I am seeing a lot of inflow of new traders to crypto and stocks in general, and it seems a lot of similar questions are coming up. So I thought a glossary of terms could be helpful. I am not a trading expert by any means, but this is what I know:
Stock Price : Value of a coin or stock based solely on the last completed trade. A trade can only happen when a buyer and a seller agree on the value of the coin they are trading. Which determines the price. Stock and Crypto trading is haggling and negotiating at it’s foundation. People determine the price; there is no material aspect of a company or coin that sets the price, only what investors think those various business aspects (having an exchange, offering NFTs, etc) are worth and finding another trader who agrees.
Volume : This describes the actual amount of a coin that changed hands within the trading day (or for crypto, the past 24 hours). Volume can be described in number of coins or in combined cash value of the transactions. Volume is always a representation of both buys and sells since one cannot exist without the other.
Circulating Supply : the number of available coins in the market to the general public. For SHIB, this EXCLUDES any burned coins, and it is unclear if this accounts for Staked coins or not since sources are conflicted if the circulating supply is 549T or 589T. (The 394T supply going around, if it ever was accurate via the staking argument, is No. Longer. Accurate. @Shibburn on Twitter tracks the Ethereum transactions and is a running count of total coins burned, but doesn’t account for coins staked.)
Market Cap : An estimate of total value of a crypto/stock/asset. This estimate is a simple calculation of # of Coins/Stock multiplied by the current price. Reported Market Caps are not actually verified by any “real money” put away in any account or anything, it is simply and only a mathematical equation of value based on two numbers and represents the total amount of money invested into the coin/stock across all investors.
EDIT: From Fidelity: “Why is market capitalization such an important concept?

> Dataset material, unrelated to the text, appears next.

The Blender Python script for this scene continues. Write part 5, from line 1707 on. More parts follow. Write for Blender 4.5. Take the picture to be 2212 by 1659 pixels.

It allows investors to understand the relative size of one company versus another. Market cap measures what a company is worth on the open market, as well as the market’s perception of its future prospects, because it reflects what investors are willing to pay for its stock.”
There is a lot of misinformation regarding market cap and “real price” or “owed” price because of the recent correction of the circulating supply. (The 394T vs 549T/589T nightmare) But price is determined by an agreed upon value, so you can’t use Market Cap to reverse engineer a “would be” price because Market Cap is only an equation to express estimated total value at any given time based on the price and supply at that time. So you can’t use a stagnant Market Cap with a different circulating supply because a different circulating supply fundamentally changes that Market Cap. Hence why the Market Cap jumped so high at the same time the circulating supply got corrected to a higher number. Because Market Cap is only an equation to provide an estimate of value and is not representative of actual, real money anywhere.